Smart use of credit cards to increase credit score
Most credit reports show payment histories for 24-36 months.
· Be consistent with the name you use (e.g. the use of middle initials) on your credit cards.
· Apply for a credit card only when you are most likely to get it. Don't apply for too many credit cards within a short period of time.
· Close any credit card account that you do not use.
· Charge your credit cards every month.
· Avoid maxing out your credit cards.
· Make more than the minimum payment (preferably repay the full amount owed i.e. zero balance).
Paying off a collection account
Negotiate a promise to remove the negative mark from your credit reports, and get it in writing. This fixes your credit report.
Getting a smart bank loan
A smart way to repair your credit is to obtain a bank loan.
· Open a savings account with a local bank.
· Obtain a loan against the money in that savings account.
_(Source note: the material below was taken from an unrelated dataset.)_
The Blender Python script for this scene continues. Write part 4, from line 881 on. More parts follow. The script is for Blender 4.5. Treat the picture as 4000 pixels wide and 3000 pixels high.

Make sure that the bank reports your payments to the credit bureaus.
· Make monthly payments on time.
Shopping for the best credit rates
Always shop for the best rates within a short window of time. Your requests will be lumped into one inquiry. However, don't shop for the best credit rates for a car loan or new credit card right before applying for a home mortgage: hard inquiries will hurt your credit score rating (hard inquiries with an excellent credit will hurt less than those with a poor credit).
Avoiding bankruptcy
Bankruptcy filing will stay on a credit report for 10 years, whereas credit counseling will not impact your credit score (a successful completion of a credit counseling program will drop the negative information from a credit report).
For more information on bankruptcy, go to Smart Debt Control.
Protect yourself from identity theft
Identify theft has become rampant. Identity theft occurs when someone has stolen your name to obtain a loan, open accounts, rent an apartment or buy a car, using your credit scores.
· Don’t give personal information over the phone or in an email.
· Don’t use easy to decode passwords and pin numbers for your
accounts.
· Don’t give out your Social Security number to strangers.
· Don’t throw away receipts of credit cards or ATM transactions in public.
· Don’t throw away offers of pre-approved credit cards: shred them!
· Don’t ask banks to send new checks by mail: pick them up yourself!
Be aware of the signs of identity theft:
· Monthly bills not arriving as expected
· Denied credit application
· Receiving credit cards or account statements you didn’t open
· Receiving phone calls about a purchase you didn’t make.